In the 90s, the Argentine banking system was considered one of the best, especially for emerging markets. Aiolfi Catão and Timmermann (2006) observe that the sector was more secure in terms of “prudential standards, liquidity as well as capitalization.” This was one of the factors that seen to support the convertibility regime. The issue of the central bank serving as the final resort lender was restricted. Tables turned from 2001, the banking sector started experiencing the accumulated effects of economic turndowns and the contentious policy moves on banking. Aiolfi Catão and Timmermann (2006, p.18) argue that the strategies the government applied to depart from the convertibility regime were not supportive of the banking sector. Such strategies included; instituting actions blocking deposits, and requiring that banks with assets and liabilities dominated in dollars convert to pesos weakened the banks even more.

Data Analysis

Inflation problems have been a major economic issue for Latin American regional countries. Adrogué, Cerisola, and Gelos (2006, p.19) indicate that the region’s inflation rates hit a staggering 500% in 1990 in which Brazil and Argentina’s economies were hard hit. Argentina recorded a record high inflation rate of 3080% in 1990 which steadily decline to zero by 1993. Brazil on the other hand struggled with inflation issues from a record high of 3000% in 1990. Inflation rates steadily declined to 500% in 1993 before shooting up again to more than 2000% by 1994.

Brazil has however maintained a commendable economic growth rate especially in the years after 2000. IEO’s (2003) report indicates that Brazil’s “annual percentage changes in real per capita GDP” rose from 0% in 2000 to 3% in 2001. This was a good improvement in a range of one year considering the economic state the country was raising from.

Argentine case has been a sorry one within the same period. The country’s annual percentage change in real per capita GDP hit 0% in 1998. Aiolfi Catão and Timmermann (2006, p.21) observe that the economic situation continued worsening and by 2002, the annual percentage change in per capita GDP was a desperate -11%. The IMF world economic outlook data records Argentina’s annual percentage change from 1998 – 2003 to an average of -2.6% (Aiolfi Catão and Timmermann, 2006, p.19). This was a poor performance compared to Brazil which within the same period maintained a constant 0.0%. The economic output volatility from 1990 to 2002 had an average percentage change in standard deviation of 6.7 compared to Brazil which had a deviation of 2.0.

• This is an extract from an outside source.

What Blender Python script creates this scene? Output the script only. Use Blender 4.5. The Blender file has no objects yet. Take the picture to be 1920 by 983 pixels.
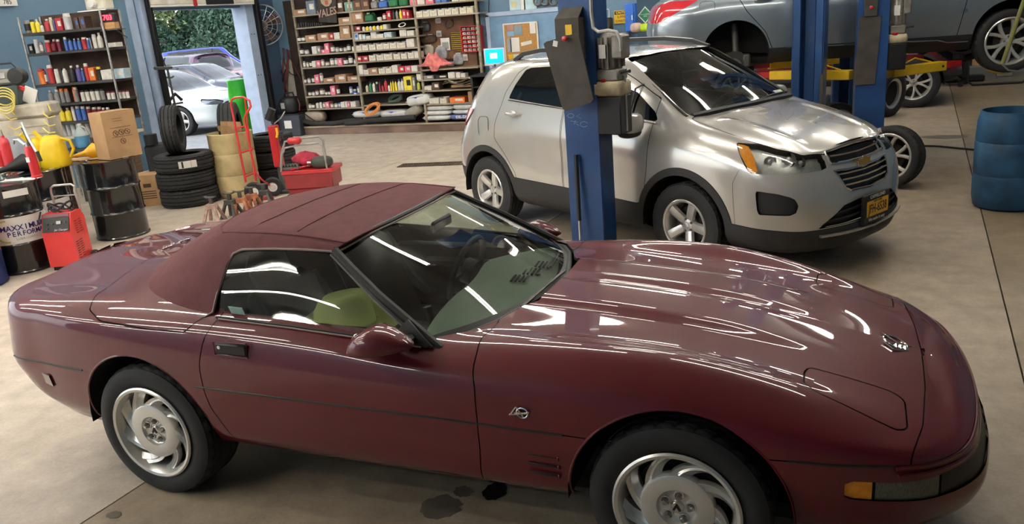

Inflation problems pose a major risk to most economies especially the emerging markets. The economic models adopted by Argentina and Brazil can be used to explain the current differences in the economic positions of the two countries. The convertibility regime and the fiscal policy adopted by Argentina in the mid-90s have been pointed out by commentators as the main factors that contributed to the escalation of Argentina’s economic crisis. Brazil on the other hand focused on the implementation of structural reforms that have seen its economy grow to higher levels.

Reference List

  1. Adrogué, R., Cerisola, M., and Gelos, G. (2006). Brazil’s Long-term Growth Performance- Trying to Explain the Puzzle. IMF Working paper WP/06/282. Web.
  2. Aiolfi, M. Catão, L. and Timmermann, A. (2006). Common Factors in Latin America’s Business Cycles. IMF working paper WP/06/49. Web.
  3. IEO. (2003). The Role of the IMF in Argentina, 1991-2002 Issues Paper/Terms of Reference for an Evaluation by the Independent Evaluation Office (IEO). Independent Evaluation Office of IMF. 
  4. Motamen-Samadian, S. (2006). Economic and Financial Developments In Latin America. New York: Palgrave Macmillan.
  5. Torre, A. and Schmukler, L., S. (2007). Emerging Capital Markets and Globalization: The Latin American Experience. California: Stanford University Press.